Gold loans are popular for several reasons; the first is that since gold is so easily liquidable, it means that loans taken against it have a much quicker rate of disbursal, that is to say, you get the money much quicker. Some banks and other financial institutions might even offer instant or across-the-table loans where you are able to get the funds on the same day. And are open to all types of individuals, from employed individuals who earn a regular salary, to self-employed business owners, to even agriculturalists. All of which makes it a very attractive option to borrowers or would-be borrowers.
The gold loan eligibility requirements are also far less strict than with other loans; borrowers do not need to have a credit score and need to submit only minimal documentation, usually it only requires proof of identity, which can be a passport, an Aadhar card or a voter ID, proof of address and passport-size photographs.
The gold in question is typically required to have a purity value between 17 and 25 karats and can be accepted in the form of jewellery, coins, or bars. A higher purity level means you can get a larger loan, with the size of the loan depending on the average market rate for the gold over a certain period of time, typically thirty days to a month. But, the gold loan also has a relatively higher LTV (Loan to Value) percentage, and can be up to 75% of the value of the offered goal.

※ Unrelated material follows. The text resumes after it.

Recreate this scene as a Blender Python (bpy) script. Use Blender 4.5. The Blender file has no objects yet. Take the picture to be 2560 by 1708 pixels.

Furthermore, the gold loan interest rate is far more affordable than that of other loan types, especially the unsecured loan. Furthermore, Indian houses and South Asian houses tend to own a great deal of gold, making this loan accessible to them.
Conclusion:
Gold loans are typically for shorter tenures and tend to be for periods under a year and over a week. So, while convenient and easy to obtain, it is definitely not a long-term or indefinite expense. Like all loans, a gold loan is to be taken seriously; it isn’t something to just rush into unprepared and without thought. It is important to remember that if you fail to repay the loan, the institution has the right to sell your gold to recover its money. So, to avoid paying the loan and any interest in a timely manner.